単なる通過儀礼にすぎなくなった国会では、安倍総理のみならず、自民党からも舐めきった発言が続きます。入管難民法について、自民党の平沢勝栄・法務委員会筆頭理事からして、「この問題は議論したらきりがない。いくらでも問題点は出てくる」とまで言い出す始末。これこそ「それを言っちゃあオシマイだよ!」ですが、何を言おうが法案はスイスイ通ります。

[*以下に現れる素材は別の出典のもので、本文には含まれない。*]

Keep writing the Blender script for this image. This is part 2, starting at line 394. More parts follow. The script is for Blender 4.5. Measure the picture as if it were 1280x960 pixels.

空しい国会が続く中、安倍総理はどでかい政府専用機に昭恵夫人とお手々つないで乗り込み、またまた外遊へ。「大丈夫なのか。首相は国会審議をおざなりにして海外に遠足ばかりに行ってるし。」(文芸評論家・斉藤美奈子「本音のコラム」11/28東京新聞)状態です。
石破茂元幹事長は言いました。
「成立させるだけなら圧倒的多数でできる。だが、それでは国会の意味がない。」
ならば、もう国会は意味がないのでは。
フーテンの寅さんは「それを言っちゃあオシマイだよ!」と言ったあとは、とらやを飛び出してまた旅に出ました。この圧倒的多数下では、もはや野党議員も国会を出て駅に向かった方がマシかもしれません。
国会議員に国会を出ろというのは、「それを言っちゃあオシマイだよ!」と言われそうですが、野党議員がひとり一駅、200を越える駅頭でこの惨状を毎日毎日必死に訴えれば、強い説得力を持つような気がします。「けっこう毛だらけ猫灰だらけ・・・」寅さんの啖呵売のごとく、野党議員も通行人の心をつかんでみたらどうでしょう。